Below are some records; return each one exactly.

++++++

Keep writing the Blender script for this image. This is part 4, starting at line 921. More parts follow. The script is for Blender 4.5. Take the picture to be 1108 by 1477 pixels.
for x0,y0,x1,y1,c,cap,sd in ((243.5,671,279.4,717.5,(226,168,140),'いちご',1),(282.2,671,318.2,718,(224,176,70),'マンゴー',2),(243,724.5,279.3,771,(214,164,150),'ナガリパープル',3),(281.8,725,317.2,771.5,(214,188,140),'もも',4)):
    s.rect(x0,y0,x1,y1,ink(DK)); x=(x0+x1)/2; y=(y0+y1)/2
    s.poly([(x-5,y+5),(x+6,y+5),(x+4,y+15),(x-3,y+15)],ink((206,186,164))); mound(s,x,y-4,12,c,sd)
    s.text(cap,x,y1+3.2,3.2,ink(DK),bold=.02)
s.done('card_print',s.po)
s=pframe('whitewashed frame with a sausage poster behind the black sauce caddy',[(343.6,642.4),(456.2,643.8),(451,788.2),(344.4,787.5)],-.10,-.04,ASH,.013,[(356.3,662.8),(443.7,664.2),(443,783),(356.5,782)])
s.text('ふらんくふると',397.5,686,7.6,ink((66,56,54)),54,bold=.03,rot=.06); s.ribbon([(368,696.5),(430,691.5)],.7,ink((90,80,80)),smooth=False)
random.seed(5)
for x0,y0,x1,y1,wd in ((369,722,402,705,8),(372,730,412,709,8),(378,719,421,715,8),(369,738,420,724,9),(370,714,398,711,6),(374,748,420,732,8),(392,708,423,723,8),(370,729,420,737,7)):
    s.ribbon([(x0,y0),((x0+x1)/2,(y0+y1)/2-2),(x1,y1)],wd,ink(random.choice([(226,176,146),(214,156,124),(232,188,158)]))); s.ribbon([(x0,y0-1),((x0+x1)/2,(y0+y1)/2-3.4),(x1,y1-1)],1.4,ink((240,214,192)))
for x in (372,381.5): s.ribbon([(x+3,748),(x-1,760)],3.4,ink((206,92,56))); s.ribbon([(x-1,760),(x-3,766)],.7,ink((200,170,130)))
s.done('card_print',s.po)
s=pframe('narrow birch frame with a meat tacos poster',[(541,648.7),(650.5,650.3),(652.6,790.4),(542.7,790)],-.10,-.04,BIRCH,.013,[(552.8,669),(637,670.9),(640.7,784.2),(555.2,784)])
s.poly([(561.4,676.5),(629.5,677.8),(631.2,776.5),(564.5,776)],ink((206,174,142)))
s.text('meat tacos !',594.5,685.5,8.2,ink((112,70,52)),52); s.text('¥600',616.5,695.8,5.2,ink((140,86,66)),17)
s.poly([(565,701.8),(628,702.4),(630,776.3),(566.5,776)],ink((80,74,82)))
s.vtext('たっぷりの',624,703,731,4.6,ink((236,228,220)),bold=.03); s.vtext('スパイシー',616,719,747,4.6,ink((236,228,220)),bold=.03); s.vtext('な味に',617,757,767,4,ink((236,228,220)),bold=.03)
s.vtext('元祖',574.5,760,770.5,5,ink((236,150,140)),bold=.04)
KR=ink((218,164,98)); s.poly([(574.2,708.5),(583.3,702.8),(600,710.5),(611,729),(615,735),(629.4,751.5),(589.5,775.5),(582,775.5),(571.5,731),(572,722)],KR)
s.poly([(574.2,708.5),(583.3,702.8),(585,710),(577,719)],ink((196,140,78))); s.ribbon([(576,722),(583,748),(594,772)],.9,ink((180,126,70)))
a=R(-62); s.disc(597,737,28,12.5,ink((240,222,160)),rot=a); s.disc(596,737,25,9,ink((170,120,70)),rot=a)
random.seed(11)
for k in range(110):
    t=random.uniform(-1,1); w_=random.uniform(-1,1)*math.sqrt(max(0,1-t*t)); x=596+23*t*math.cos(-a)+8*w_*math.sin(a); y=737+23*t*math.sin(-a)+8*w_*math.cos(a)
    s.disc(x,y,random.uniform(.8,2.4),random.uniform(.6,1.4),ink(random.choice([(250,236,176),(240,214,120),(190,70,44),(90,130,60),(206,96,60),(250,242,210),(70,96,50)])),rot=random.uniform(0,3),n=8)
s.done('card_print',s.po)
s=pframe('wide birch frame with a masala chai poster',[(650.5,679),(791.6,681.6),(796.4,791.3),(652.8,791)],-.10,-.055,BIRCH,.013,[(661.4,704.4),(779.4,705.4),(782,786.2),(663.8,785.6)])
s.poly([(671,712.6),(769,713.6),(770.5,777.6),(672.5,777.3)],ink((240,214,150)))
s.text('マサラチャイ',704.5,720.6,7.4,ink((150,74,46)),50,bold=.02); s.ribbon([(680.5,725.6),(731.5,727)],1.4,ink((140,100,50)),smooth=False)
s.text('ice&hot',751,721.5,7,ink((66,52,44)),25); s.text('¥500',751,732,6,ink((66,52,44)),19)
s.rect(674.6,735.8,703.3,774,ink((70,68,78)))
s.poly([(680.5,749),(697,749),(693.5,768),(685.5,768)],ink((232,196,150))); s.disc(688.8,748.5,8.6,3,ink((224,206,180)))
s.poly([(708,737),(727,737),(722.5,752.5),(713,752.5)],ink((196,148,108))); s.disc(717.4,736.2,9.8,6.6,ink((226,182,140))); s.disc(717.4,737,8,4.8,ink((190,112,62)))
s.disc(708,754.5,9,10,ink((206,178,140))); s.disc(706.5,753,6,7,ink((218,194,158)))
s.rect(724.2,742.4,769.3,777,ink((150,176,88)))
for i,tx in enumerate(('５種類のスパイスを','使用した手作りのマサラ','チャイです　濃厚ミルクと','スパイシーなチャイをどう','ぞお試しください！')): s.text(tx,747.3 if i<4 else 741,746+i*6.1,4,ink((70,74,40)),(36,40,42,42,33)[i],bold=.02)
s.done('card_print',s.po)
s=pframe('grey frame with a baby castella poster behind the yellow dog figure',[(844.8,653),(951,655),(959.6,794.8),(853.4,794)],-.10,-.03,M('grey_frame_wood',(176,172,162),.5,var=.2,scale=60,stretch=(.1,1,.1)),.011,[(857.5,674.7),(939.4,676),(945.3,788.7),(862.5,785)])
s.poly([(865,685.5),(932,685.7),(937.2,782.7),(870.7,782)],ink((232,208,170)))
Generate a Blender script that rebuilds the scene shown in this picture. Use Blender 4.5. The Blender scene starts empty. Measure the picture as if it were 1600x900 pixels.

++++++

Reply
Keep writing the Blender script for this image. This is part 4, starting at line 921. More parts follow. The script is for Blender 4.5. Take the picture to be 1108 by 1477 pixels.
for x0,y0,x1,y1,c,cap,sd in ((243.5,671,279.4,717.5,(226,168,140),'いちご',1),(282.2,671,318.2,718,(224,176,70),'マンゴー',2),(243,724.5,279.3,771,(214,164,150),'ナガリパープル',3),(281.8,725,317.2,771.5,(214,188,140),'もも',4)):
    s.rect(x0,y0,x1,y1,ink(DK)); x=(x0+x1)/2; y=(y0+y1)/2
    s.poly([(x-5,y+5),(x+6,y+5),(x+4,y+15),(x-3,y+15)],ink((206,186,164))); mound(s,x,y-4,12,c,sd)
    s.text(cap,x,y1+3.2,3.2,ink(DK),bold=.02)
s.done('card_print',s.po)
s=pframe('whitewashed frame with a sausage poster behind the black sauce caddy',[(343.6,642.4),(456.2,643.8),(451,788.2),(344.4,787.5)],-.10,-.04,ASH,.013,[(356.3,662.8),(443.7,664.2),(443,783),(356.5,782)])
s.text('ふらんくふると',397.5,686,7.6,ink((66,56,54)),54,bold=.03,rot=.06); s.ribbon([(368,696.5),(430,691.5)],.7,ink((90,80,80)),smooth=False)
random.seed(5)
for x0,y0,x1,y1,wd in ((369,722,402,705,8),(372,730,412,709,8),(378,719,421,715,8),(369,738,420,724,9),(370,714,398,711,6),(374,748,420,732,8),(392,708,423,723,8),(370,729,420,737,7)):
    s.ribbon([(x0,y0),((x0+x1)/2,(y0+y1)/2-2),(x1,y1)],wd,ink(random.choice([(226,176,146),(214,156,124),(232,188,158)]))); s.ribbon([(x0,y0-1),((x0+x1)/2,(y0+y1)/2-3.4),(x1,y1-1)],1.4,ink((240,214,192)))
for x in (372,381.5): s.ribbon([(x+3,748),(x-1,760)],3.4,ink((206,92,56))); s.ribbon([(x-1,760),(x-3,766)],.7,ink((200,170,130)))
s.done('card_print',s.po)
s=pframe('narrow birch frame with a meat tacos poster',[(541,648.7),(650.5,650.3),(652.6,790.4),(542.7,790)],-.10,-.04,BIRCH,.013,[(552.8,669),(637,670.9),(640.7,784.2),(555.2,784)])
s.poly([(561.4,676.5),(629.5,677.8),(631.2,776.5),(564.5,776)],ink((206,174,142)))
s.text('meat tacos !',594.5,685.5,8.2,ink((112,70,52)),52); s.text('¥600',616.5,695.8,5.2,ink((140,86,66)),17)
s.poly([(565,701.8),(628,702.4),(630,776.3),(566.5,776)],ink((80,74,82)))
s.vtext('たっぷりの',624,703,731,4.6,ink((236,228,220)),bold=.03); s.vtext('スパイシー',616,719,747,4.6,ink((236,228,220)),bold=.03); s.vtext('な味に',617,757,767,4,ink((236,228,220)),bold=.03)
s.vtext('元祖',574.5,760,770.5,5,ink((236,150,140)),bold=.04)
KR=ink((218,164,98)); s.poly([(574.2,708.5),(583.3,702.8),(600,710.5),(611,729),(615,735),(629.4,751.5),(589.5,775.5),(582,775.5),(571.5,731),(572,722)],KR)
s.poly([(574.2,708.5),(583.3,702.8),(585,710),(577,719)],ink((196,140,78))); s.ribbon([(576,722),(583,748),(594,772)],.9,ink((180,126,70)))
a=R(-62); s.disc(597,737,28,12.5,ink((240,222,160)),rot=a); s.disc(596,737,25,9,ink((170,120,70)),rot=a)
random.seed(11)
for k in range(110):
    t=random.uniform(-1,1); w_=random.uniform(-1,1)*math.sqrt(max(0,1-t*t)); x=596+23*t*math.cos(-a)+8*w_*math.sin(a); y=737+23*t*math.sin(-a)+8*w_*math.cos(a)
    s.disc(x,y,random.uniform(.8,2.4),random.uniform(.6,1.4),ink(random.choice([(250,236,176),(240,214,120),(190,70,44),(90,130,60),(206,96,60),(250,242,210),(70,96,50)])),rot=random.uniform(0,3),n=8)
s.done('card_print',s.po)
s=pframe('wide birch frame with a masala chai poster',[(650.5,679),(791.6,681.6),(796.4,791.3),(652.8,791)],-.10,-.055,BIRCH,.013,[(661.4,704.4),(779.4,705.4),(782,786.2),(663.8,785.6)])
s.poly([(671,712.6),(769,713.6),(770.5,777.6),(672.5,777.3)],ink((240,214,150)))
s.text('マサラチャイ',704.5,720.6,7.4,ink((150,74,46)),50,bold=.02); s.ribbon([(680.5,725.6),(731.5,727)],1.4,ink((140,100,50)),smooth=False)
s.text('ice&hot',751,721.5,7,ink((66,52,44)),25); s.text('¥500',751,732,6,ink((66,52,44)),19)
s.rect(674.6,735.8,703.3,774,ink((70,68,78)))
s.poly([(680.5,749),(697,749),(693.5,768),(685.5,768)],ink((232,196,150))); s.disc(688.8,748.5,8.6,3,ink((224,206,180)))
s.poly([(708,737),(727,737),(722.5,752.5),(713,752.5)],ink((196,148,108))); s.disc(717.4,736.2,9.8,6.6,ink((226,182,140))); s.disc(717.4,737,8,4.8,ink((190,112,62)))
s.disc(708,754.5,9,10,ink((206,178,140))); s.disc(706.5,753,6,7,ink((218,194,158)))
s.rect(724.2,742.4,769.3,777,ink((150,176,88)))
for i,tx in enumerate(('５種類のスパイスを','使用した手作りのマサラ','チャイです　濃厚ミルクと','スパイシーなチャイをどう','ぞお試しください！')): s.text(tx,747.3 if i<4 else 741,746+i*6.1,4,ink((70,74,40)),(36,40,42,42,33)[i],bold=.02)
s.done('card_print',s.po)
s=pframe('grey frame with a baby castella poster behind the yellow dog figure',[(844.8,653),(951,655),(959.6,794.8),(853.4,794)],-.10,-.03,M('grey_frame_wood',(176,172,162),.5,var=.2,scale=60,stretch=(.1,1,.1)),.011,[(857.5,674.7),(939.4,676),(945.3,788.7),(862.5,785)])
s.poly([(865,685.5),(932,685.7),(937.2,782.7),(870.7,782)],ink((232,208,170)))
Generate a Blender script that rebuilds the scene shown in this picture. Use Blender 4.5. The Blender scene starts empty. Measure the picture as if it were 1600x900 pixels.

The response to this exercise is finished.